Stop political blame games, ensure justice for communal attacks: TIB
The culture of impunity, along with political patronage of communal forces, fuels the aggressors and perpetrators, it adds
Transparency International Bangladesh (TIB) Chattogram chapter leaders expressed dissatisfaction over the failure of law enforcers and local administration in taking effective actions to stop the week-long communal attacks on Hindus across the country.
"24,000 people were named over the communal attacks following the Cumilla incident but it was not possible to identify real culprits as yet. Stop the political blame game and ensure fair judgment in communal attacks," Akter Kabir Chowdhury, former president of Sonak-TIB Chattogram chapter said at a human chain arranged by TIB in Chattogram.

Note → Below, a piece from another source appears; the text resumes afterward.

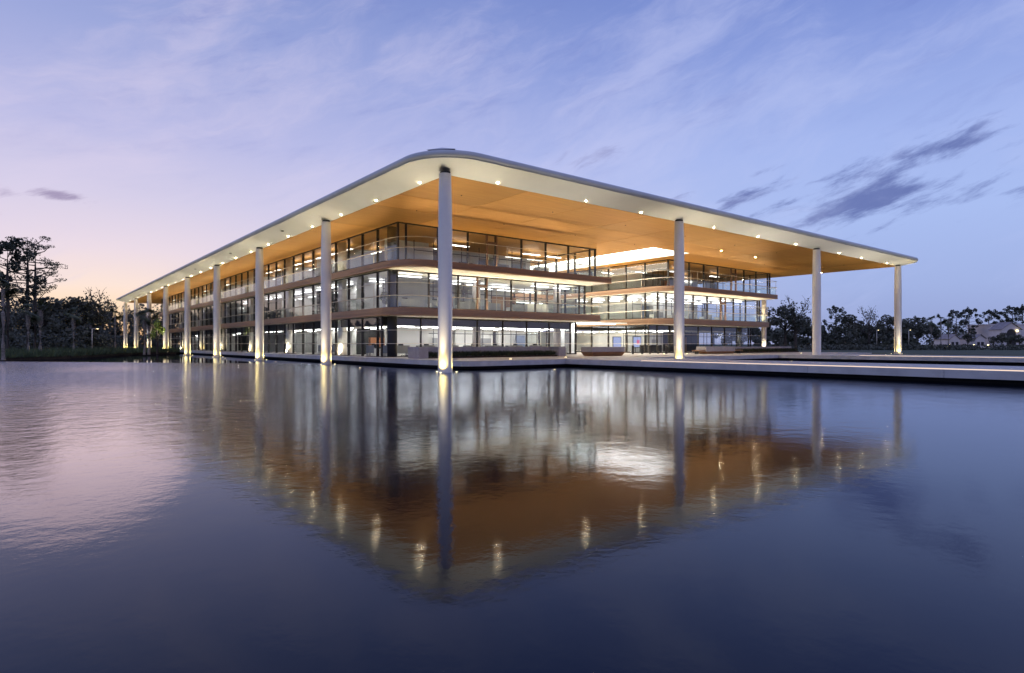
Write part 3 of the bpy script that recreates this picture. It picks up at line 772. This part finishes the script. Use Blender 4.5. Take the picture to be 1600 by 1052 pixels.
for k in range(5):
    y = 22.0+3.3*k + (3.5 if k > 1 else 0)
    desk(7.3, y, ZP, 'white desk along the ground-floor pond-side glass of the near wing, %s from the corner' % OR[k], 'desks behind the pond-side glass', 1.8, True)
    monitor(7.35, y, ZP+.741, 'black monitor on a desk along the ground-floor pond-side glass, %s from the corner' % OR[k], 'monitors behind the pond-side glass')
for k in range(6):
    x = 8.6+3.4*k
    desk(x, 20.4, Z2T, 'white desk on the middle floor of the near wing, %s from the left' % OR[k], 'desks on the middle floor, near wing')
    monitor(x-.3, 20.5, Z2T+.741, 'black monitor on a middle-floor desk of the near wing, %s from the left' % OR[k], 'monitors on the middle floor, near wing')
for k in range(5):
    x = 47.5+3.9*k
    desk(x, 20.6, Z2T, 'white desk on the middle floor of the far wing, %s from the left' % OR[k], 'desks on the middle floor, far wing')
# sofas and cabinet on the top floor
T = thing('sofa', (15, 18.2, Z3T), 'low grey sofa on the top floor beside the glass door', 'sofa')
box('seat', 13.6, 15.2, 18.0, 18.8, Z3T, Z3T+.42, chair_grey, T, .04); box('backrest', 13.6, 15.2, 18.7, 18.95, Z3T+.1, Z3T+.85, chair_grey, T, .04)
T = thing('cabinet', (23.2, 18.4, Z3T), 'white cabinet standing on the top floor of the near wing', 'cabinet')
for k in range(3): box('cabinet_door', 23.0+.55*k, 23.53+.55*k, 17.4, 17.9, Z3T, Z3T+.95, desk_white, T)
T = thing('cabinet', (24.2, 19.6, Z2T), 'long white cabinet on the middle floor of the near wing', 'cabinet')
for k in range(3): box('cabinet_door', 23.0+1.05*k, 24.03+1.05*k, 19.2, 19.7, Z2T, Z2T+1.2, desk_white, T)

# potted plant is added after the leaf tools
# ------------------------------------------------------------------ leaf tools
def leaf_cloud(clusters, rnd, out_v, out_f, size):
    for (c, rad, cnt) in clusters:
        for _ in range(cnt):
            while True:
                p = Vector((rnd.uniform(-1, 1), rnd.uniform(-1, 1), rnd.uniform(-1, 1)))
                if .1 < p.length < 1: break
            p = p.normalized()*(p.length**.45)
            q = Vector((c[0]+p.x*rad[0], c[1]+p.y*rad[1], c[2]+p.z*rad[2]))
            n_ = Vector((rnd.gauss(0, 1), rnd.gauss(0, 1), rnd.gauss(0, 1))).normalized()
            u = n_.orthogonal().normalized(); v = n_.cross(u)
            a = rnd.uniform(0, 6.28); u, v = u*math.cos(a)+v*math.sin(a), v*math.cos(a)-u*math.sin(a)
            s = size*rnd.uniform(.6, 1.35); i = len(out_v)
            out_v += [q-u*s, q-v*s*.55, q+u*s, q+v*s*.55]; out_f.append((i, i+1, i+2, i+3))
def mesh_from(name, vs, fs, m_):
    me = bpy.data.meshes.new(name); me.from_pydata([tuple(v) for v in vs], [], fs); me.materials.append(m_); me.update(); return me
def limb(vs, fs, pts, rads, n=6):
    a, b = tube_data(pts, rads, n, False); k = len(vs); vs += a; fs += [tuple(i+k for i in f) for f in b]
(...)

Sachetan Nagorik Committee (Sonak)-TIB Chattogram chapter President Anwara Alam presided over the programme arranged in the port city's Lalkhan Bazar area.
Sonak Chattogram's Youth Engagement and Support (YES) chief Md Jaowadul Karim Jishan read out the TIB's statement at the human chain.

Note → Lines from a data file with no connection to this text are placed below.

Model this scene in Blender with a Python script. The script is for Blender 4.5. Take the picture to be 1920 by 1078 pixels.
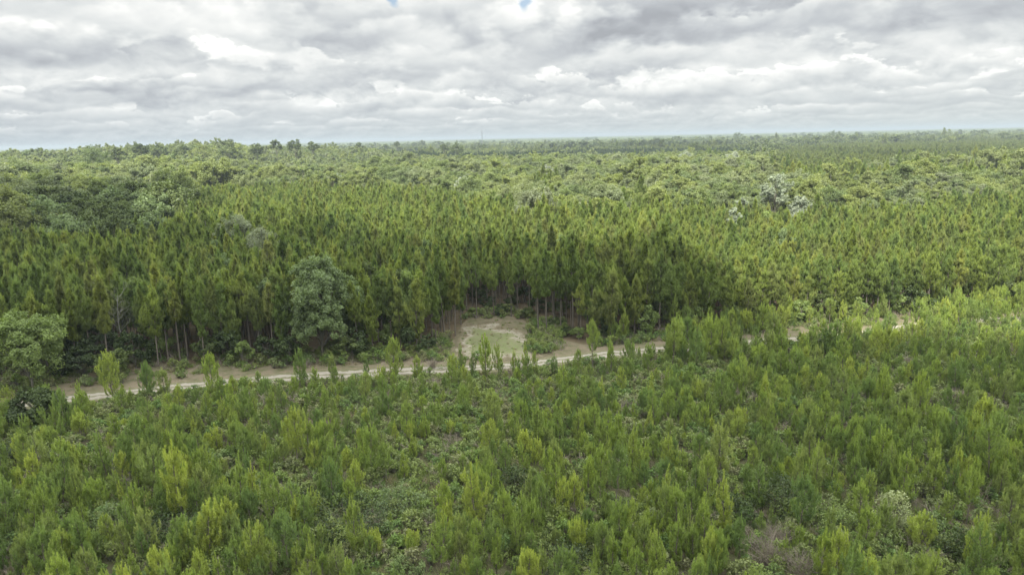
import bpy, math, random
import numpy as np
from mathutils import Matrix, Vector

for o in list(bpy.data.objects):
    bpy.data.objects.remove(o, do_unlink=True)
scene = bpy.context.scene
COL = scene.collection
random.seed(11)
RNG = np.random.default_rng(11)

# ------------------------------------------------------------------ camera
HCAM = 40.0
FPX = 1297.0                      # focal length in pixels of the 1920 wide photograph
PITCH = math.radians(12.25)
ROLL = math.radians(1.26)
cam_d = bpy.data.cameras.new('camera')
cam_d.sensor_width = 36.0
cam_d.lens = 36.0 * FPX / 1920.0
cam_d.clip_start = 0.5
cam_d.clip_end = 60000.0
cam = bpy.data.objects.new('camera', cam_d)
COL.objects.link(cam)
F0 = Vector((0, math.cos(PITCH), -math.sin(PITCH)))
U0 = Vector((0, math.sin(PITCH), math.cos(PITCH)))
R0 = Vector((1, 0, 0))
CR = R0 * math.cos(ROLL) - U0 * math.sin(ROLL)
CU = U0 * math.cos(ROLL) + R0 * math.sin(ROLL)
M = Matrix((CR, CU, -F0)).transposed().to_4x4()
M.translation = Vector((0, 0, HCAM))
cam.matrix_world = M
scene.camera = cam


def pxdir(px, py):
    d = F0 + CR * ((px - 960.0) / FPX) + CU * ((539.0 - py) / FPX)
    return d.normalized()


def ground(px, py, z=0.0):
    d = pxdir(px, py)
    t = (z - HCAM) / d.z
    return (d.x * t, d.y * t)


def to_px(x, y, z=0.0):
    """numpy projection to 1920x1078 pixels, and the depth"""
    vx, vy, vz = np.asarray(x, float), np.asarray(y, float), np.asarray(z, float) - HCAM
    dep = vx * F0.x + vy * F0.y + vz * F0.z
    dep = np.where(dep < 0.1, 0.1, dep)
    a = (vx * CR.x + vy * CR.y + vz * CR.z) / dep
    b = (vx * CU.x + vy * CU.y + vz * CU.z) / dep
    return 960 + a * FPX, 539 - b * FPX, dep


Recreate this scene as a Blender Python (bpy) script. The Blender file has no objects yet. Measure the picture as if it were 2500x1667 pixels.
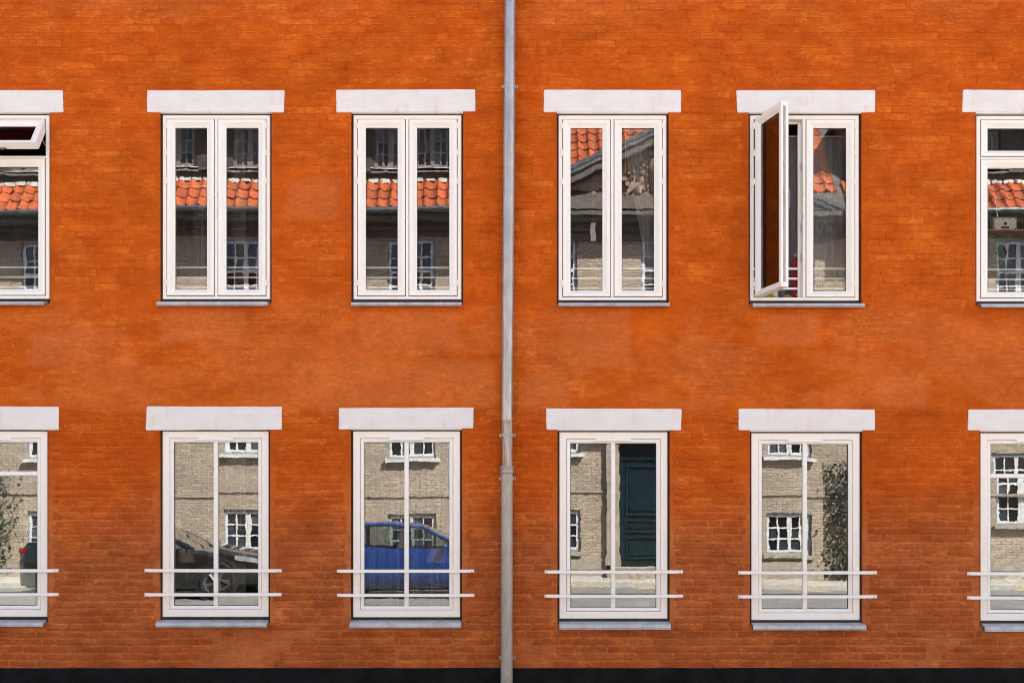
import bpy, bmesh, math, random
from mathutils import Vector, Matrix, noise

# ------------------------------------------------------------------ camera, sky, sun, exposure
sc = bpy.context.scene
COL = sc.collection
random.seed(11)
R = math.radians

EYE, DIST, PPM = 1.66, 9.0, 270.0          # eye height, distance to the facade, survey scale on the facade (units per metre)
cam_d = bpy.data.cameras.new('camera')
cam = bpy.data.objects.new('camera', cam_d)
COL.objects.link(cam)
cam.location = (0, -DIST, EYE)
cam.rotation_euler = (R(90), 0, 0)
cam_d.sensor_width = 36
cam_d.lens = 36 * DIST / (2500 / PPM)
cam_d.shift_y = (1250 - 833.5) / 2500      # rising front: verticals stay vertical
cam_d.clip_end = 600
sc.camera = cam

SUN_EL, SUN_AZ = 50, 52
world = bpy.data.worlds.new('World')
sc.world = world
world.use_nodes = True
wn = world.node_tree
sky = wn.nodes.new('ShaderNodeTexSky')
sky.sky_type = 'NISHITA'
sky.sun_disc = False
sky.sun_elevation = R(SUN_EL)
sky.sun_rotation = R(SUN_AZ)
sky.dust_density = 2.6
wn.links.new(sky.outputs[0], wn.nodes['Background'].inputs[0])
wn.nodes['Background'].inputs[1].default_value = 0.075

sun_d = bpy.data.lights.new('sun', 'SUN')
sun_d.energy = 5.0
sun_d.angle = R(0.5)
sun_d.color = (1.0, 0.94, 0.85)
sun = bpy.data.objects.new('sun', sun_d)
COL.objects.link(sun)
sv = Vector((math.cos(R(SUN_EL)) * math.sin(R(SUN_AZ)), math.cos(R(SUN_EL)) * math.cos(R(SUN_AZ)), math.sin(R(SUN_EL))))
sun.rotation_euler = (-sv).to_track_quat('-Z', 'Y').to_euler()
sun.location = (20, 20, 30)

sc.view_settings.view_transform = 'Standard'
sc.view_settings.look = 'None'
sc.view_settings.exposure = 2.80
sc.view_settings.gamma = 1
sc.render.engine = 'CYCLES'
sc.cycles.use_denoising = True
sc.cycles.filter_width = 1.05
sc.cycles.max_bounces = 8
sc.cycles.diffuse_bounces = 4
sc.cycles.glossy_bounces = 4
sc.cycles.transparent_max_bounces = 16
sc.cycles.sample_clamp_indirect = 8
sc.cycles.caustics_reflective = False
sc.cycles.caustics_refractive = False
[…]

Engineer Mohammad Delwar Hossain Majumder, also a former president of Sonak-TIB Chattogram chapter, said, "We have not received any information on exemplary punishment for the 3,000 attacks on people of different religions in the last one decade. The culture of impunity, along with political patronage of communal forces fuels the aggressors and perpetrators."

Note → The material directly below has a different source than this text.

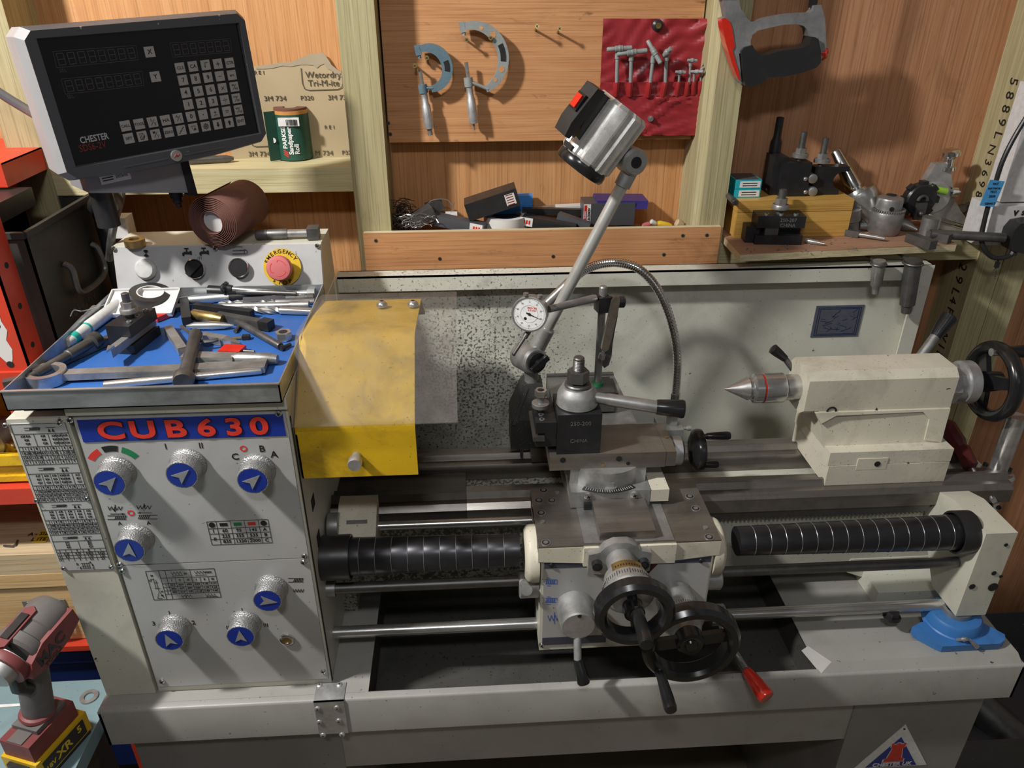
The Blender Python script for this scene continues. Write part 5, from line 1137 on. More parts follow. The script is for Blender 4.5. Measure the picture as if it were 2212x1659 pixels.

If political patronage is not eliminated forever and exemplary punishment for those responsible for communal attacks is not ensured, it will not be possible to fulfil the spirit of the liberation war, as dreamt by Bangladesh, he added.
Anwara Alam criticised the failed attempt to prevent violence by stopping the mobile internet service for more than 12 hours, citing technical glitches and restraining the mainstream media from publishing news following the Cumilla incident.
She asked the government, "Why was the report submitted to the Home Ministry in 2012 with several recommendations by the Shahabuddin Commission formed by the High Court in 2009 to investigate the incidents of communal violence over the 2001 elections not published?"
It is the right time to stop communal violence by taking appropriate action by eliminating the practice of forming probe bodies and not publishing probe reports in such incidents, she added.